THE GATHERING – Souvenirs
 
Label: Psychonaut
Release: March 17 2003
By: Dajana
Rating: 8.5/10
Time: 59:20
Style: Rock
URL: The Gathering
 

Just to start this review with nagging: on this promo CD two songs were held back, Jelena and A Life All Mine, and especially latter one would have been highly interesting because ex-Arcturus singer Trickster G gave a tryst. Too bad... *sighs*. So I have to run out again and buy this original CD (whilst my wallet will kill me) but then Souvenirs is worth every cent you invest.
THE GATHERING play kind of free of any restrictions. No musical limitations. The liberty of an own label. Fans, who hoped that THE GATHERING would go back to more metallic roots as If_Then_Else has promised, will be surely disappointed. What the band already has suggested with their work on How To Measure A Planet they have worked out and sophisticated almost to perfection which allows a lots of space for all kind of future developments and tendencies.
Souvenirs has liberated itself completely from the metal scene and turned into Trip Rock. Which is, by the way, a pretty simplistic categorization (like the word “Crossover” when it came up) for everything that turns from heavier regions to „softer“ ones without getting commercial.

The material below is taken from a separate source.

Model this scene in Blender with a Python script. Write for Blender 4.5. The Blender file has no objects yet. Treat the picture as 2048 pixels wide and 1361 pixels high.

Anyway this album is very quiet, contemplative. A somber atmosphere and spacy soundscapes build the matrix. Partly really powerful bass lines like in Even The Spirits Are Afraid or We Just Stopped Breathing, sometimes also heavy guitars (Monsters for example or Broken Glass) can be found as well as jazzy elements, piano tunes (These Good People), string samples and sundry crazy loops. Or just calm and atmospheric songs like You Learn About It or the title track Souvenirs. References to Portishead are still there but their influences and stylistic means in general are not that cumbersome anymore.
All lyrics (except Monsters and We Just Stopped Breathing by Zlaya Hadzich) were written by Anneke van Giersbergen. Her singing skills didn’t change at all, fine as we are used to. Maybe a bit pallid at some points. Most of the time her voice ranges in normal fields, not too high, so she doesn’t run the risk of her voice to deteriorate.
Well, THE GATHERING are not the first and the only ones who move away from the Metal or Gothic scene in this direction, but I have to confess I like this kind of music more and more. Souvenirs is a wonderful album with loads of moments and facets.